"La Rivista di Engramma (open access)" ISSN 1826-901X

197 | dicembre 2022

97888948401

Alessandro, il cavaliere, il doge. Le placchette profane della Pala d’Oro di San Marco 

A Presentation of the book by Maria Bergamo

by Patricia Fortini Brown

Abstract

The jewel-encrusted Pala d’Oro in Venice’s Basilica di San Marco dazzles the viewer with its golden radiance and precious Byzantine enamels. It is hard to know where to look first, but our gaze is immediately drawn to the enamel of the Pantocrator enthroned in the central panel of lower section. Only then do we focus on the evangelists and archangels who surround him and the figures of Doge Ordelaffo Falier, the Virgin Orant, and the Byzantine Empress Irene flanked by two dedicatory inscriptions. Then perhaps we look at the upper section, with the Archangel Michael flanked by six large enamels depicting feast days of the Byzantine church, and then turn back to the lower section to scan the ranks of apostles, prophets, and saints who populate the niches across the surface. These are bordered on the top by scenes from the life of Christ and at the sides by small scenes from the life of St. Mark. Reassembled in the fourteenth century by Doge Andrea Dandolo, the precious palimpsest seems to bring heaven to earth.

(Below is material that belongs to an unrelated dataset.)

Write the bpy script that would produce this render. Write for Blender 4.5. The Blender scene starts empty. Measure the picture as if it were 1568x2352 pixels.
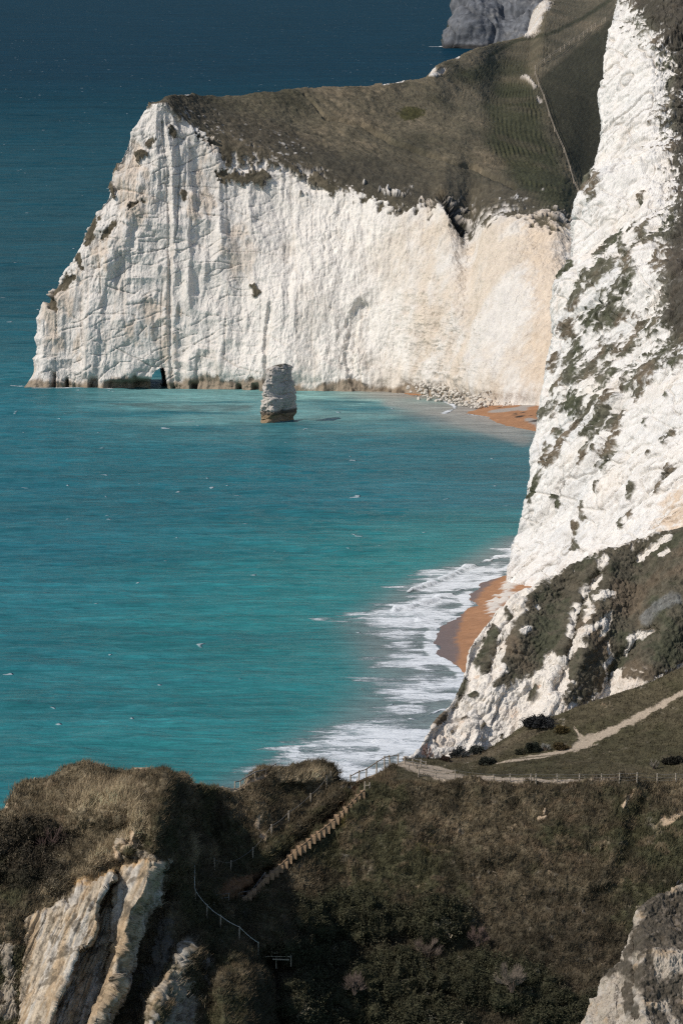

It is all a little overwhelming. We might not even notice the small round plaquettes and busts of saints embedded in the surrounding cornice. But in this carefully researched study, Maria Bergamo directs our attention to six enamel Byzantine plaquettes, datable to the 11th century, embedded in the bottom border. Flanking a plaquette of the Virgin in the center, they measure only 4.4 cm in diameter and are easy to overlook: three knightly falconers on horseback, an apotheosis of Alexander the Great, a bust of the Emperor Constantine, and a symbol of the Cosmos (or cosmic vision, also identified as a Tree of Life). With little obvious coherence, the grouping has often gone unmentioned in the literature. But there are a few notable exceptions, and these formed the foundation for Bergamo’s more extensive study. André Grabar identified the plaquettes as profane products of the Macedonian renaissance and suggested that they might have been gifts from the imperial court to the Venetian doge. Renato Polacco interpreted the plaquettes as symbols of the Greco-Roman Empire, of which Venice was the heir. He further observed that they expressed the culture and political ideals of the dogate of Andrea Dandolo, who was responsible for the 1345 renovation of the Pala as the refulgent centerpiece of the Basilica of San Marco.

In her detailed and elegantly written, study, Bergamo expands upon these interpretations and shows how the plaquettes create a coherent narrative that provide an important key to the meaning of the Pala as a whole. After discussing falconry and the Byzantine, Muslim, and Western sources for the knights, she focuses on their relationship to the great eschatological narrative, both mystical and political, that begins with Creation or Pantocrator. The divinely inspired sequence is carried forward through the centuries by Alexander the Great, the Roman emperor Constantine, and the Byzantine emperors, to culminate in the Venetian republic. These little enamels function like footnotes, joining the heavenly vision above to political sovereignties over time and the earthly terrain of Dandolo’s Venice. Indeed, Bergamo shows how the ensemble was an integral part of the Pala, forming an elegant summa of Andrea Dandolo’s vision of the Venetian republic as the rightful – and inevitable – heir of the Roman empire.

Abstract

In the jewel-encrusted Pala d’Oro in Venice’s Basilica di San Marco, among its golden radiance and precious Byzantine enamels, there are six little plaquettes, only 4.4 cm in diameter: three knightly falconers on horseback, an apotheosis of Alexander the Great, a bust of the Emperor Constantine, and a symbol of the Cosmos (or cosmic vision, also identified as a Tree of Life). With little obvious coherence, the grouping has often gone unmentioned in the literature. Bergamo shows how the ensemble was an integral part of the Pala, made first by Doge Ordelaffo Falier, and reassembled in the fourteenth century by Doge Andrea Dandolo. Indeed, they form an elegant summa of Andrea Dandolo’s vision of the Venetian republic as the rightful – and inevitable – heir of the Roman empire.

keywords | Venice; Pala d’Oro; Andrea Dandolo; Alexander the Great; falconry.